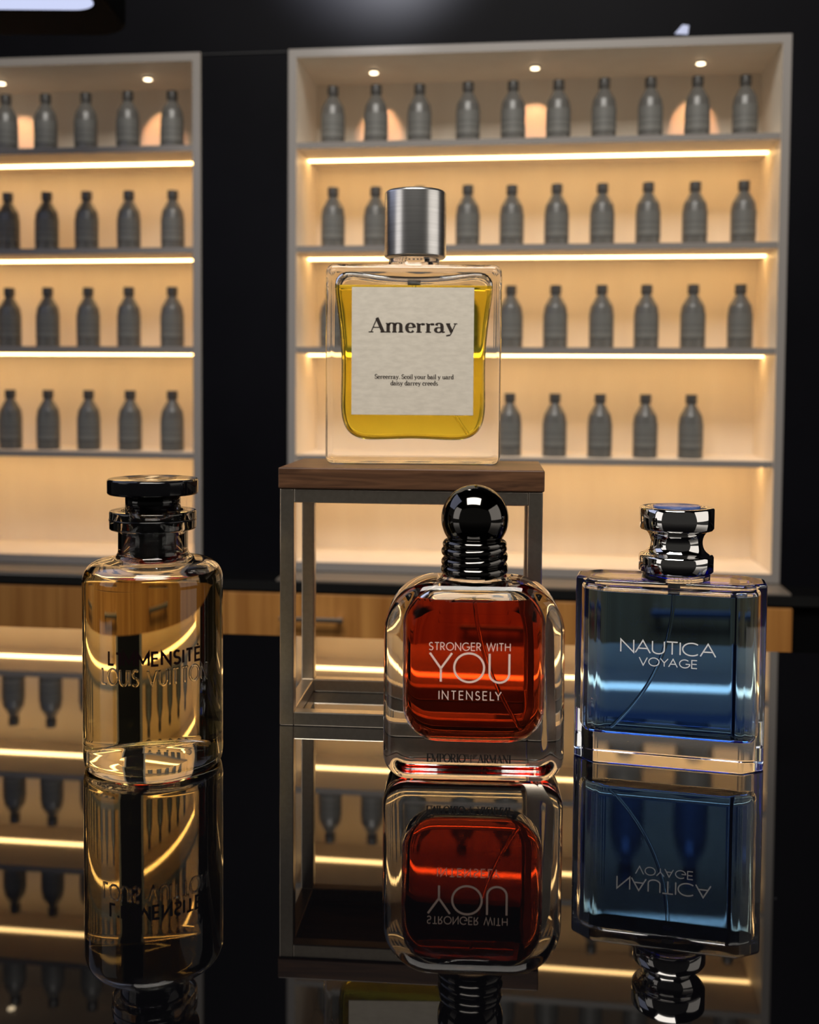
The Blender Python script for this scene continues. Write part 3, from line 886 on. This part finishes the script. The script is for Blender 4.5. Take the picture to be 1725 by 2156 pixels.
# spread-wing eagle mark built of stripes
for k in range(6):
    z = .0143 - k * .00056; h = .00018
    for s in (-1, 1):
        xi = .0005 + (.00012 * k if k < 5 else 0); xo = .0033 - k * .00048
        if k == 0: xi = .0010
        xi = min(xi, xo - .0003)
        vs = [(-.0011 + s * xi, z + h), (-.0011 + s * xo, z + h), (-.0011 + s * (xo - .0004), z - h), (-.0011 + s * xi, z - h)]
        bm.faces.new([bm.verts.new((x, -BD / 2 - .00006, zz)) for x, zz in (vs if s > 0 else vs[::-1])])
vs = [(-.0014, .0139), (-.0011, .0145), (-.0006, .0143), (-.0009, .0139), (-.0009, .0108), (-.0011, .0103), (-.0013, .0108)]
bm.faces.new([bm.verts.new((x, -BD / 2 - .00007, zz)) for x, zz in vs])
obj('base_lettering', bm, M['print_black'], ar, smooth=False, label='black serif lettering with a spread-wing bird mark')

# ------------------------------------------------------------------ bottle 4: octagonal bottle, blue
na = thing('perfume_bottle', 'wide faceted bottle of blue perfume with chrome waisted cap', 'perfume bottle', (.1344, .5478, .00015), radians(-13.5))
NW, ND, NH = .0945, .033, .0940
def octo(w, d, cx, cy, r, n=4):
    hw, hd = w / 2, d / 2
    P = [(-hw + cx, -hd), (hw - cx, -hd), (hw, -hd + cy), (hw, hd - cy), (hw - cx, hd), (-hw + cx, hd), (-hw, hd - cy), (-hw, -hd + cy)]
    o = []
    for i, p in enumerate(P):
        p = Vector(p); a = Vector(P[i - 1]); b = Vector(P[(i + 1) % 8])
        u = (a - p).normalized() * r; v = (b - p).normalized() * r
        for k in range(n + 1):
            s = k / n; q = (p + u) * (1 - s) ** 2 + p * 2 * s * (1 - s) + (p + v) * s * s
            o.append((q.x, q.y))
    return o
bm = loft(octo(NW, ND, .0110, .0085, .0014), 0, NH, .0008, .0018, 'Z', 5)
gl = obj('glass_body', bm, M['clear_blue'], na)
cav = octo(NW - .0125, ND - .0095, .0095, .0070, .0022, 6)
cbm = loft(cav, .0125, NH - .0040, .0050, .0030, 'Z', 6)
for v in cbm.verts:
    if v.co.z < .03:
        v.co.z += .0026 * (1 - (v.co.x / (NW / 2 - .006)) ** 2) * (1 - (v.co.z - .0125) / .0175)
lq_bm, upm = split_liquid(cbm, .0872)
bm = bmesh.new(); bm.from_mesh(gl.data); merge_bm(bm, upm); bm.to_mesh(gl.data); bm.free()
gl.data.polygons.foreach_set('use_smooth', [True] * len(gl.data.polygons))
lq = obj('liquid', lq_bm, M['liq_blue'], na, label='clear blue liquid'); flat_top(lq)
nb = lathe(fillet([(0, NH - .0002), (.0172, NH - .0002), (.0172, .0972), (0, .0972)], {2: .0004}, 3), 64, .0028, 0)
obj('neck', nb, M['clear_blue'], na, label='short clear glass neck')
cprof = [(0, .0973), (.0180, .0973), (.0187, .0979), (.0187, .1052), (.0181, .1062)]
for k in range(1, 13):
    a = pi * k / 13
    cprof.append((.0181 - .0050 * sin(a), .1062 + .0128 * (1 - cos(a)) / 2))
cprof += [(.0181, .1190), (.0187, .1200), (.0187, .1296), (.0180, .1303), (.0122, .1304), (.0120, .1299), (0, .1299)]
cp = obj('cap', lathe(cprof, 96, .0028, 0), M['chrome'], na, label='polished chrome waisted cap')
obj('cap_insert', lathe([(0, .1299), (.0118, .1299), (.0118, .1308), (.0112, .1311), (0, .1311)], 48, .0028, 0), M['blue_insert'], cp, label='blue disc on top of the cap')
obj('pump', lathe([(0, .0868), (.0025, .0868), (.0030, .0880), (.0030, .0938), (0, .0938)], 24, .0020, 0), M['pump'], na)
obj('dip_tube', tube(bez((.002, 0, .0872), (.002, -.002, .045), (-.0285, -.004, .0160), 34), .0010, 10), M['tube'], na)
fm = flatmap(-ND / 2)
bm = write('NAUTICA', .0462, .0063, -.0005, .0578, fm, stroke=.10, track=.13)
obj('lettering', bm, M['print_white'], na, smooth=False, label='white printed name')
bm = write('VOYAGE', .0282, .0040, -.0003, .0515, fm, stroke=.115, track=.20)
obj('lower_lettering', bm, M['print_white'], na, smooth=False, label='white printed line below the name')

# ------------------------------------------------------------------ lights
def area(name, loc, target, sx, sy, power, color):
    L = bpy.data.lights.new(name, 'AREA'); L.shape = 'RECTANGLE'; L.size = sx; L.size_y = sy; L.energy = power; L.color = color
    o = bpy.data.objects.new(name, L); COL.objects.link(o)
    o.location = loc
    o.rotation_euler = (Vector(target) - Vector(loc)).to_track_quat('-Z', 'Y').to_euler()
    return o
area('shop_key_light', (-.06, .12, 1.15), (0, .56, .1), .80, .52, 18, (1, .95, .88))
area('shop_side_light', (1.15, .22, .45), (.1, .45, .15), 1.0, .75, 2.6, (1, .93, .84))
area('shop_left_light', (-1.15, .10, .50), (0, .45, .15), .55, .75, 1.6, (1, .95, .9))
L = bpy.data.lights.new('wall_washer', 'SPOT'); L.energy = 32; L.color = (.93, .94, 1); L.spot_size = radians(74); L.spot_blend = 1.0; L.shadow_soft_size = .02
o = bpy.data.objects.new('wall_washer', L); COL.objects.link(o)
o.matrix_world = WALL @ Matrix.Translation((-.035, -.20, .672)) @ Matrix.Rotation(radians(90), 4, 'X')

wd = bpy.data.worlds.new('world'); scene.world = wd; wd.use_nodes = True
bg = wd.node_tree.nodes['Background']; bg.inputs['Color'].default_value = (.82, .78, .72, 1); bg.inputs['Strength'].default_value = .045

# ------------------------------------------------------------------ render look
scene.view_settings.view_transform = 'Standard'; scene.view_settings.look = 'None'
scene.view_settings.gamma = 1; scene.view_settings.exposure = 0.0; scene.view_settings.use_curve_mapping = False
cy = scene.cycles
cy.max_bounces = 28; cy.transmission_bounces = 24; cy.glossy_bounces = 8; cy.diffuse_bounces = 4; cy.transparent_max_bounces = 8
cy.caustics_reflective = True; cy.caustics_refractive = True; cy.blur_glossy = .4
cy.sample_clamp_indirect = 6.0
cy.use_denoising = True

============

> **REQUIREMENTS**: Retype the data above exactly; pictures are not part of the copy.

> **RIGHT ANSWER**:
The Blender Python script for this scene continues. Write part 3, from line 886 on. This part finishes the script. The script is for Blender 4.5. Take the picture to be 1725 by 2156 pixels.
# spread-wing eagle mark built of stripes
for k in range(6):
    z = .0143 - k * .00056; h = .00018
    for s in (-1, 1):
        xi = .0005 + (.00012 * k if k < 5 else 0); xo = .0033 - k * .00048
        if k == 0: xi = .0010
        xi = min(xi, xo - .0003)
        vs = [(-.0011 + s * xi, z + h), (-.0011 + s * xo, z + h), (-.0011 + s * (xo - .0004), z - h), (-.0011 + s * xi, z - h)]
        bm.faces.new([bm.verts.new((x, -BD / 2 - .00006, zz)) for x, zz in (vs if s > 0 else vs[::-1])])
vs = [(-.0014, .0139), (-.0011, .0145), (-.0006, .0143), (-.0009, .0139), (-.0009, .0108), (-.0011, .0103), (-.0013, .0108)]
bm.faces.new([bm.verts.new((x, -BD / 2 - .00007, zz)) for x, zz in vs])
obj('base_lettering', bm, M['print_black'], ar, smooth=False, label='black serif lettering with a spread-wing bird mark')

# ------------------------------------------------------------------ bottle 4: octagonal bottle, blue
na = thing('perfume_bottle', 'wide faceted bottle of blue perfume with chrome waisted cap', 'perfume bottle', (.1344, .5478, .00015), radians(-13.5))
NW, ND, NH = .0945, .033, .0940
def octo(w, d, cx, cy, r, n=4):
    hw, hd = w / 2, d / 2
    P = [(-hw + cx, -hd), (hw - cx, -hd), (hw, -hd + cy), (hw, hd - cy), (hw - cx, hd), (-hw + cx, hd), (-hw, hd - cy), (-hw, -hd + cy)]
    o = []
    for i, p in enumerate(P):
        p = Vector(p); a = Vector(P[i - 1]); b = Vector(P[(i + 1) % 8])
        u = (a - p).normalized() * r; v = (b - p).normalized() * r
        for k in range(n + 1):
            s = k / n; q = (p + u) * (1 - s) ** 2 + p * 2 * s * (1 - s) + (p + v) * s * s
            o.append((q.x, q.y))
    return o
bm = loft(octo(NW, ND, .0110, .0085, .0014), 0, NH, .0008, .0018, 'Z', 5)
gl = obj('glass_body', bm, M['clear_blue'], na)
cav = octo(NW - .0125, ND - .0095, .0095, .0070, .0022, 6)
cbm = loft(cav, .0125, NH - .0040, .0050, .0030, 'Z', 6)
for v in cbm.verts:
    if v.co.z < .03:
        v.co.z += .0026 * (1 - (v.co.x / (NW / 2 - .006)) ** 2) * (1 - (v.co.z - .0125) / .0175)
lq_bm, upm = split_liquid(cbm, .0872)
bm = bmesh.new(); bm.from_mesh(gl.data); merge_bm(bm, upm); bm.to_mesh(gl.data); bm.free()
gl.data.polygons.foreach_set('use_smooth', [True] * len(gl.data.polygons))
lq = obj('liquid', lq_bm, M['liq_blue'], na, label='clear blue liquid'); flat_top(lq)
nb = lathe(fillet([(0, NH - .0002), (.0172, NH - .0002), (.0172, .0972), (0, .0972)], {2: .0004}, 3), 64, .0028, 0)
obj('neck', nb, M['clear_blue'], na, label='short clear glass neck')
cprof = [(0, .0973), (.0180, .0973), (.0187, .0979), (.0187, .1052), (.0181, .1062)]
for k in range(1, 13):
    a = pi * k / 13
    cprof.append((.0181 - .0050 * sin(a), .1062 + .0128 * (1 - cos(a)) / 2))
cprof += [(.0181, .1190), (.0187, .1200), (.0187, .1296), (.0180, .1303), (.0122, .1304), (.0120, .1299), (0, .1299)]
cp = obj('cap', lathe(cprof, 96, .0028, 0), M['chrome'], na, label='polished chrome waisted cap')
obj('cap_insert', lathe([(0, .1299), (.0118, .1299), (.0118, .1308), (.0112, .1311), (0, .1311)], 48, .0028, 0), M['blue_insert'], cp, label='blue disc on top of the cap')
obj('pump', lathe([(0, .0868), (.0025, .0868), (.0030, .0880), (.0030, .0938), (0, .0938)], 24, .0020, 0), M['pump'], na)
obj('dip_tube', tube(bez((.002, 0, .0872), (.002, -.002, .045), (-.0285, -.004, .0160), 34), .0010, 10), M['tube'], na)
fm = flatmap(-ND / 2)
bm = write('NAUTICA', .0462, .0063, -.0005, .0578, fm, stroke=.10, track=.13)
obj('lettering', bm, M['print_white'], na, smooth=False, label='white printed name')
bm = write('VOYAGE', .0282, .0040, -.0003, .0515, fm, stroke=.115, track=.20)
obj('lower_lettering', bm, M['print_white'], na, smooth=False, label='white printed line below the name')

# ------------------------------------------------------------------ lights
def area(name, loc, target, sx, sy, power, color):
    L = bpy.data.lights.new(name, 'AREA'); L.shape = 'RECTANGLE'; L.size = sx; L.size_y = sy; L.energy = power; L.color = color
    o = bpy.data.objects.new(name, L); COL.objects.link(o)
    o.location = loc
    o.rotation_euler = (Vector(target) - Vector(loc)).to_track_quat('-Z', 'Y').to_euler()
    return o
area('shop_key_light', (-.06, .12, 1.15), (0, .56, .1), .80, .52, 18, (1, .95, .88))
area('shop_side_light', (1.15, .22, .45), (.1, .45, .15), 1.0, .75, 2.6, (1, .93, .84))
area('shop_left_light', (-1.15, .10, .50), (0, .45, .15), .55, .75, 1.6, (1, .95, .9))
L = bpy.data.lights.new('wall_washer', 'SPOT'); L.energy = 32; L.color = (.93, .94, 1); L.spot_size = radians(74); L.spot_blend = 1.0; L.shadow_soft_size = .02
o = bpy.data.objects.new('wall_washer', L); COL.objects.link(o)
o.matrix_world = WALL @ Matrix.Translation((-.035, -.20, .672)) @ Matrix.Rotation(radians(90), 4, 'X')

wd = bpy.data.worlds.new('world'); scene.world = wd; wd.use_nodes = True
bg = wd.node_tree.nodes['Background']; bg.inputs['Color'].default_value = (.82, .78, .72, 1); bg.inputs['Strength'].default_value = .045

# ------------------------------------------------------------------ render look
scene.view_settings.view_transform = 'Standard'; scene.view_settings.look = 'None'
scene.view_settings.gamma = 1; scene.view_settings.exposure = 0.0; scene.view_settings.use_curve_mapping = False
cy = scene.cycles
cy.max_bounces = 28; cy.transmission_bounces = 24; cy.glossy_bounces = 8; cy.diffuse_bounces = 4; cy.transparent_max_bounces = 8
cy.caustics_reflective = True; cy.caustics_refractive = True; cy.blur_glossy = .4
cy.sample_clamp_indirect = 6.0
cy.use_denoising = True